Review: Kathryn Bigelow's 'Detroit' Is A Powerful, Intense Look At Racial Injustice

It's fair to say that Kathryn Bigelow's three most recent films, The Hurt Locker, Zero Dark Thirty, and the harrowing Detroit, comprise a loose-knit trilogy. Each chronicles a different kind of combat zone where the rules are often ignored or simply non-existent, especially to those on the outside looking in. But they are all each relevant and hard-hitting in their own way, exposing ugly truths that don't get reported on the evening. Detroit is Bigelow's toughest, most visceral movie yet. While it takes place in 1967 during the racially-charged 12th Street Riots, the prejudice, injustice, and police violence could be ripped from the headlines today.

That is the most painful part of watching Detroit; that so much of what happens in it is familiar. So much remains unchanged even as the film commemorates fifty years since the riots tore the city in half, divided along racial lines.  One of the most storied events of the five-day riots took place on the third day at the Algiers Motel, when three black men were killed by Detroit police, while Michigan state police and the national guard raided the building in search of a supposed sniper. Over the course of the night, twelve people, ten black men and two white women presumed to be prostitutes (the cops called them "nigger lovers" just for hanging out with black men), were held captive, interrogated through torture, and beaten savagely. Bigelow's film focuses on this event as a crystalizing moment of the riots. The tensions, elevated through years of police brutality and injustice, were seen in the Algiers that night.

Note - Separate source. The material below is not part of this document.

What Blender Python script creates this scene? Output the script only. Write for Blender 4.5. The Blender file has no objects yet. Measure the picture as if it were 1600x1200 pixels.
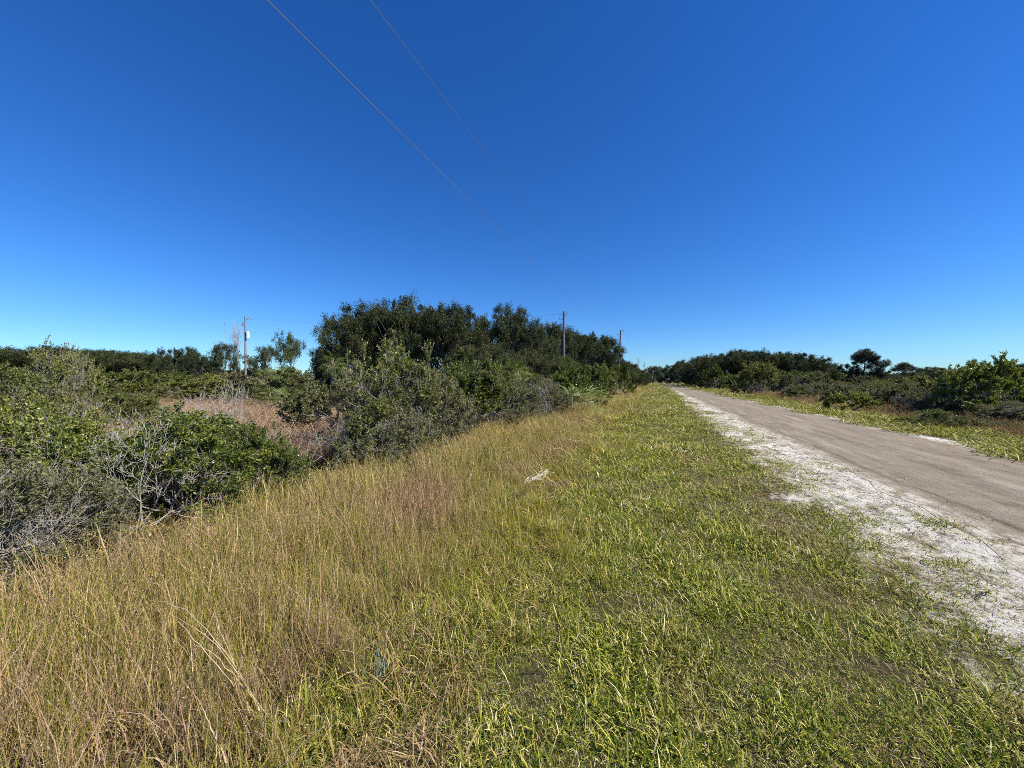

A brief, animated intro explaining how the riots started gets the movie off to a confusing start, simply because it's such a non-Bigelow approach to take. The entire first act is atypical for Bigelow and her screenwriting partner, Mark Boal, teasing an all-encompassing look at the chaos that ensued. It's a clumsy beginning, followed later by a clumsier dismount. The meat of the film, where Bigelow finds greatest emotional purchase, is in the unbearably tense second act. A group of corrupt white cops (led by an intimidating Will Poulter) barge into the Algiers Motel in search of a shooter. In truth, there was no shooter, just a guy (Jason Mitchell) with a starter pistol showing off to a room of his friends and a pair of white girls (Kaitlyn Dever and Game of Thrones' Hannah Murray). Caught up in the mix were soul singer Larry (Algee Smith) and his friend Fred (Jacob Latimore), who were just trying to get off the streets and into safety. Little did they know they picked the worst possible place to look for it. After gunning down one black man immediately upon entering the building, the cops immediately begin making excuses ("Why was he running?") and planting evidence to justify the killing. They need to find the sniper to make everything legit, whether one actually exists or not.

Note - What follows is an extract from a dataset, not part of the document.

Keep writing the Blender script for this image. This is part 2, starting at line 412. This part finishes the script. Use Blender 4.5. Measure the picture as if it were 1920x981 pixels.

Caught in the middle is security guard Melvin Dismukes (John Boyega), who has perhaps the most interesting character arc of all. Seen as an Uncle Tom by his peers for being black and an authority figure when authority figures are the city's biggest problem, Dismukes tries to carry a certain level of dignity in his every interaction. He's walking a tightrope with just about everyone he encounters. He's deferential to the white cops he knows are dangerous, and he's respectful to fellow blacks who look down on him. His middle-ground approach becomes hard to maintain when the officers at the Algiers prove unrelenting in their cruelty and racism. He's forced to ponder why his presence doesn't seem to offend them, and if he really is the house negro others claim him to be.

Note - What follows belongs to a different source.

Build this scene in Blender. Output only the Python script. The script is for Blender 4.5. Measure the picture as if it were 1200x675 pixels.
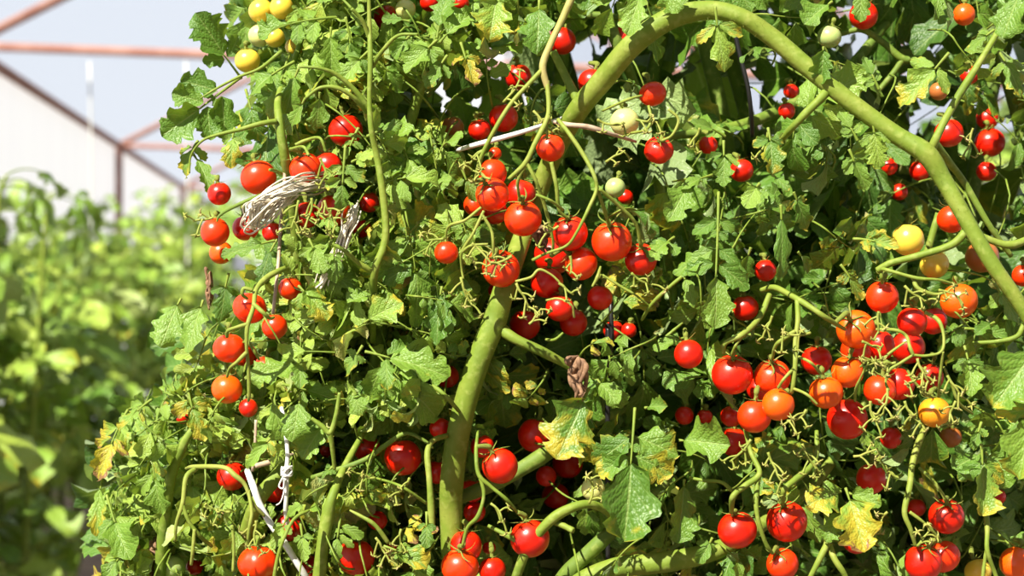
import bpy, math, random
import numpy as np
from mathutils import Vector, Matrix

for o in list(bpy.data.objects):
    bpy.data.objects.remove(o)
SC = bpy.context.scene
COL = SC.collection
PI = math.pi

# ------------------------------------------------------------------ camera, sky, sun, exposure
LENS = 70.0
W = 36.0 / LENS
CAM = np.array([0.0, -1.5, 1.2])
cam_data = bpy.data.cameras.new('camera')
cam_data.lens = LENS
cam_data.sensor_width = 36.0
cam_data.dof.use_dof = True
cam_data.dof.focus_distance = 1.50
cam_data.dof.aperture_fstop = 9.0
cam_data.clip_end = 200
cam = bpy.data.objects.new('camera', cam_data)
COL.objects.link(cam)
cam.location = CAM
cam.rotation_euler = (PI / 2, 0, 0)
SC.camera = cam

SUNV = np.array([-0.39, -0.58, 0.70])
SUNV /= np.linalg.norm(SUNV)                       # towards the sun
sun_data = bpy.data.lights.new('sun', 'SUN')
sun_data.energy = 13.0
sun_data.color = (1.0, 0.94, 0.80)
sun_data.angle = math.radians(0.55)
sun = bpy.data.objects.new('sun', sun_data)
COL.objects.link(sun)
sun.location = (-3, -3, 6)
sun.rotation_euler = Vector(-SUNV).to_track_quat('-Z', 'Y').to_euler()

world = bpy.data.worlds.new('sky')
SC.world = world
world.use_nodes = True
wn = world.node_tree.nodes
wl = world.node_tree.links
bg = wn['Background']
tc = wn.new('ShaderNodeTexCoord')
sp = wn.new('ShaderNodeSeparateXYZ')
rp = wn.new('ShaderNodeValToRGB')
rp.color_ramp.elements[0].position = 0.0
rp.color_ramp.elements[0].color = (0.78, 0.85, 0.97, 1)
rp.color_ramp.elements[1].position = 0.9
rp.color_ramp.elements[1].color = (0.42, 0.58, 0.92, 1)
wl.new(tc.outputs['Generated'], sp.inputs[0])
wl.new(sp.outputs['Z'], rp.inputs[0])
ms = wn.new('ShaderNodeMapRange')                  # sky shaped by hand: bright down the house, dimmed behind camera to cut fill
ms.inputs[1].default_value = -0.2
ms.inputs[2].default_value = 0.8
ms.inputs[3].default_value = 0.22
ms.inputs[4].default_value = 0.84
wl.new(sp.outputs['Y'], ms.inputs[0])
vm = wn.new('ShaderNodeVectorMath')
vm.operation = 'SCALE'
wl.new(rp.outputs[0], vm.inputs[0])
wl.new(ms.outputs[0], vm.inputs['Scale'])
wl.new(vm.outputs[0], bg.inputs['Color'])
bg.inputs['Strength'].default_value = 1.0

SC.view_settings.view_transform = 'Standard'
SC.view_settings.look = 'None'
SC.view_settings.exposure = 0.0
SC.view_settings.gamma = 1.0
SC.view_settings.use_curve_mapping = False
SC.cycles.max_bounces = 8
SC.cycles.diffuse_bounces = 2
SC.cycles.transmission_bounces = 4
SC.cycles.transparent_max_bounces = 12
SC.cycles.use_denoising = True

rng = np.random.default_rng(7)

def P(px, py, y=0.0):
    """A point of the place at depth y that the photograph shows at pixel (px, py)."""
    d = y - CAM[1]
    return np.array([(px - 600) / 1200 * W * d, y, CAM[2] + (337.5 - py) / 1200 * W * d])

def PX(y):
    return W * (y - CAM[1]) / 1200                  # metres per pixel at depth y

def proj(v):
    d = v[:, 1] - CAM[1]
    return np.stack([600 + v[:, 0] / d / W * 1200, 337.5 - (v[:, 2] - CAM[2]) / d / W * 1200], 1)

def surf(px, py):
    y = 0.0
    if px < 560:
        y += 0.10 * ((560 - px) / 400) ** 1.5
    else:
        y += 0.03 * ((px - 700) / 500) ** 2
    if py < 200:
        y += 0.05 * (200 - py) / 200
    return y

def nrm(v):
    v = np.asarray(v, float)
    return v / (np.linalg.norm(v) + 1e-12)

# ------------------------------------------------------------------ materials
def mat(name):
    m = bpy.data.materials.new(name)
    m.use_nodes = True
    nt = m.node_tree
    nt.nodes.clear()
    return m, nt, nt.nodes, nt.links

class NT:
    """Small wrapper that wires node trees."""
    def __init__(self, nt):
        self.nt = nt
    def n(self, t, **kw):
        nd = self.nt.nodes.new(t)
        for k, v in kw.items():
            setattr(nd, k, v)
        return nd
    def l(self, a, b):
        self.nt.links.new(a, b)
    def math(self, op, a, b=None, c=None, clamp=False):
        nd = self.n('ShaderNodeMath', operation=op, use_clamp=clamp)
        for i, x in enumerate((a, b, c)):
            if x is None:
                continue
            if hasattr(x, 'links'):
                self.l(x, nd.inputs[i])
            else:
                nd.inputs[i].default_value = x
        return nd.outputs[0]
    def mix(self, f, a, b, blend='MIX'):
        nd = self.n('ShaderNodeMix', data_type='RGBA', blend_type=blend)
        for i, x in ((0, f), (6, a), (7, b)):
            if hasattr(x, 'links'):
                self.l(x, nd.inputs[i])
            else:
                nd.inputs[i].default_value = x if i == 0 else (*x, 1)
        return nd.outputs[2]
    def step(self, x, lo, hi):
        nd = self.n('ShaderNodeMapRange', interpolation_type='SMOOTHSTEP')
        self.l(x, nd.inputs[0])
        for i, v in ((1, lo), (2, hi)):
            if hasattr(v, 'links'):
                self.l(v, nd.inputs[i])
            else:
                nd.inputs[i].default_value = v
        return nd.outputs[0]
    def attr(self, name):
        nd = self.n('ShaderNodeAttribute')
        nd.attribute_name = name
        return nd.outputs['Fac']

def leaf_material():
    m, nt, _, _ = mat('tomato_leaf')
    g = NT(nt)
    uv = g.n('ShaderNodeUVMap')
    s = g.n('ShaderNodeSeparateXYZ')
    g.l(uv.outputs[0], s.inputs[0])
    u = s.outputs[0]
    v = g.math('MULTIPLY_ADD', s.outputs[1], 2.0, -1.0)
    av = g.math('ABSOLUTE', v)
    tone, sick, seed = g.attr('tone'), g.attr('sick'), g.attr('seed')
    # side veins run forward from the midrib
    c0 = g.n('ShaderNodeCombineXYZ')
    g.l(g.math('MULTIPLY', u, 2.2), c0.inputs[0])
    g.l(v, c0.inputs[1])
    g.l(g.math('MULTIPLY', seed, 37.0), c0.inputs[2])
    n0 = g.n('ShaderNodeTexNoise')
    n0.inputs['Scale'].default_value = 1.6
    g.l(c0.outputs[0], n0.inputs['Vector'])
    NOISE = n0.outputs[0]
    q = g.math('ADD', g.math('SUBTRACT', g.math('MULTIPLY', u, 5.0), g.math('MULTIPLY', g.math('POWER', av, 0.75), 1.5)), g.math('MULTIPLY', NOISE, 0.55))
    fr = g.math('FRACT', q)
    dv = g.math('ABSOLUTE', g.math('SUBTRACT', fr, 0.5))            # 0 on the vein
    side = g.math('SUBTRACT', 1.0, g.step(dv, 0.02, 0.09))
    mid = g.math('SUBTRACT', 1.0, g.step(av, 0.02, 0.075))
    vein = g.math('MAXIMUM', g.math('MULTIPLY', side, 0.42), mid)
    # blotch noise
    cb = g.n('ShaderNodeCombineXYZ')
    g.l(g.math('MULTIPLY', u, 1.6), cb.inputs[0])
    g.l(g.math('MULTIPLY', v, 0.7), cb.inputs[1])
    g.l(g.math('MULTIPLY', seed, 60.0), cb.inputs[2])
    no = g.n('ShaderNodeTexNoise')
    no.inputs['Scale'].default_value = 2.2
    no.inputs['Detail'].default_value = 4
    g.l(cb.outputs[0], no.inputs['Vector'])
    n2 = g.n('ShaderNodeTexNoise')
    n2.inputs['Scale'].default_value = 9.0
    n2.inputs['Detail'].default_value = 3
    g.l(cb.outputs[0], n2.inputs['Vector'])
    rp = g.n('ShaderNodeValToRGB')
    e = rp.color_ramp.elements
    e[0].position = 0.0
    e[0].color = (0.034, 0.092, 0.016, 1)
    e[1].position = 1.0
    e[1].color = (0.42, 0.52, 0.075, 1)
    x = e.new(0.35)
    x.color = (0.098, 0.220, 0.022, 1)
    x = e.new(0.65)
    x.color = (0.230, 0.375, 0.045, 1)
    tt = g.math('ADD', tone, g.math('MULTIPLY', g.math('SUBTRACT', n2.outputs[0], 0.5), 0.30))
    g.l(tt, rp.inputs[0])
    c = g.mix(g.math('MULTIPLY', vein, 0.42), rp.outputs[0], (0.40, 0.52, 0.16))
    # yellowing then browning, from tip and margin inwards
    reach = g.math('ADD', g.math('MULTIPLY', u, 0.34), g.math('MULTIPLY', av, 0.16))
    amt = g.math('ADD', g.math('ADD', reach, no.outputs[0]), g.math('MULTIPLY', sick, 0.95))
    yel = g.step(amt, 1.12, 1.38)
    brn = g.step(g.math('ADD', amt, g.math('MULTIPLY', g.math('SUBTRACT', n2.outputs[0], 0.5), 0.35)), 1.46, 1.60)
    c = g.mix(g.math('MULTIPLY', yel, g.math('SUBTRACT', 1.0, g.math('MULTIPLY', vein, 0.55))), c, (0.50, 0.42, 0.035))
    c = g.mix(brn, c, (0.27, 0.13, 0.055))
    geo = g.n('ShaderNodeNewGeometry')
    under = g.mix(0.45, c, (0.42, 0.50, 0.26))
    c = g.mix(geo.outputs['Backfacing'], c, under)
    # relief: the blade swells between the veins
    n3 = g.n('ShaderNodeTexVoronoi')
    n3.inputs['Scale'].default_value = 13.0
    g.l(cb.outputs[0], n3.inputs['Vector'])
    h = g.math('SUBTRACT', g.math('SUBTRACT', g.math('MULTIPLY', g.step(dv, 0.0, 0.35), 0.5), g.math('MULTIPLY', mid, 0.6)), g.math('MULTIPLY', n3.outputs['Distance'], 0.9))
    bp = g.n('ShaderNodeBump')
    bp.inputs['Strength'].default_value = 0.45
    bp.inputs['Distance'].default_value = 0.0016
    g.l(h, bp.inputs['Height'])
    pr = g.n('ShaderNodeBsdfPrincipled')
    g.l(c, pr.inputs['Base Color'])
    pr.inputs['Roughness'].default_value = 0.46
    pr.inputs['Specular IOR Level'].default_value = 0.55
    g.l(bp.outputs[0], pr.inputs['Normal'])
    tr = g.n('ShaderNodeBsdfTranslucent')
    g.l(g.mix(0.5, c, (0.36, 0.50, 0.03)), tr.inputs['Color'])
    mx = g.n('ShaderNodeMixShader')
    mx.inputs[0].default_value = 0.30
    g.l(pr.outputs[0], mx.inputs[1])
    g.l(tr.outputs[0], mx.inputs[2])
    out = g.n('ShaderNodeOutputMaterial')
    g.l(mx.outputs[0], out.inputs[0])
    return m

def stem_material():
    m, nt, _, _ = mat('tomato_stem')
    g = NT(nt)
    tone = g.attr('tone')
    t = g.n('ShaderNodeTexCoord')
    no = g.n('ShaderNodeTexNoise')
    no.inputs['Scale'].default_value = 160
    no.inputs['Detail'].default_value = 4
    g.l(t.outputs['Object'], no.inputs['Vector'])
    n2 = g.n('ShaderNodeTexNoise')
    n2.inputs['Scale'].default_value = 45
    n2.inputs['Detail'].default_value = 4
    g.l(t.outputs['Object'], n2.inputs['Vector'])
    rp = g.n('ShaderNodeValToRGB')
    e = rp.color_ramp.elements
    e[0].position = 0.0
    e[0].color = (0.085, 0.15, 0.025, 1)
    e[1].position = 1.0
    e[1].color = (0.42, 0.30, 0.16, 1)
    x = e.new(0.3)
    x.color = (0.155, 0.225, 0.022, 1)
    x = e.new(0.6)
    x.color = (0.29, 0.30, 0.06, 1)
    g.l(g.math('ADD', tone, g.math('MULTIPLY', g.math('SUBTRACT', n2.outputs[0], 0.5), 0.55)), rp.inputs[0])
    c = g.mix(g.math('MULTIPLY', g.step(no.outputs[0], 0.5, 0.7), 0.35), rp.outputs[0], (0.34, 0.38, 0.10))
    bp = g.n('ShaderNodeBump')
    bp.inputs['Strength'].default_value = 0.6
    bp.inputs['Distance'].default_value = 0.0010
    g.l(no.outputs[0], bp.inputs['Height'])
    pr = g.n('ShaderNodeBsdfPrincipled')
    g.l(c, pr.inputs['Base Color'])
    pr.inputs['Roughness'].default_value = 0.62
    pr.inputs['Specular IOR Level'].default_value = 0.3
    g.l(bp.outputs[0], pr.inputs['Normal'])
    out = g.n('ShaderNodeOutputMaterial')
    g.l(pr.outputs[0], out.inputs[0])
    return m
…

The bulk of the 143-minute runtime is spent in the Algiers, with suspects' faces crammed into the walls, the sound of shotgun blasts reverberating from behind closed doors. It's incredibly tough and infuriating, and some will probably think it goes on for too long. But you know what? It's supposed to be tough. It's supposed to be infuriating to see the punishment inflicted on these people. And why? Because a couple of white girls had the audacity to be in a room with black men? If this hour is tough for you, imagine how an entire night of this madness must have been like for those on the business end of the cops' guns. Bigelow wants you to feel every bit of their pain and terror, and she does a masterful job of putting you right in the Algiers Motel with them. What would you have done in their situation? Would you have told the cops about the toy gun? If so? Why? And do you think it would have mattered? These are all things you'll ponder during the film and long after it's over.

I imagine the answer to these questions will be very different based on your personal experiences with the police. And to put it bluntly, the answers will likely be very different depending on if you're black or white. While the two white women certainly get their fair share of mistreatment, Bigelow and Boal don't shy away from the "privilege" afforded to them.

Usually so good at pairing down her movies to the essentials, Bigelow overstuffs Detroit with a chapter on the ensuing court trials, but leaves out the detail that would have shown the true aftermath of the riots. Other than one character we don't really get to see how the events at the Algiers affected the victims or the perpetrators. A "Where are they now" epilogue does a better job at filling in the blanks, and seeing the real-life faces of those involved hits you with one final punch in the gut. That anything like this could happen in the United States of America is truly shameful and must never be forgotten. That situations like this continue to happen now is an embarrassment, and Detroit makes a powerful statement that we must fight to put it to an end.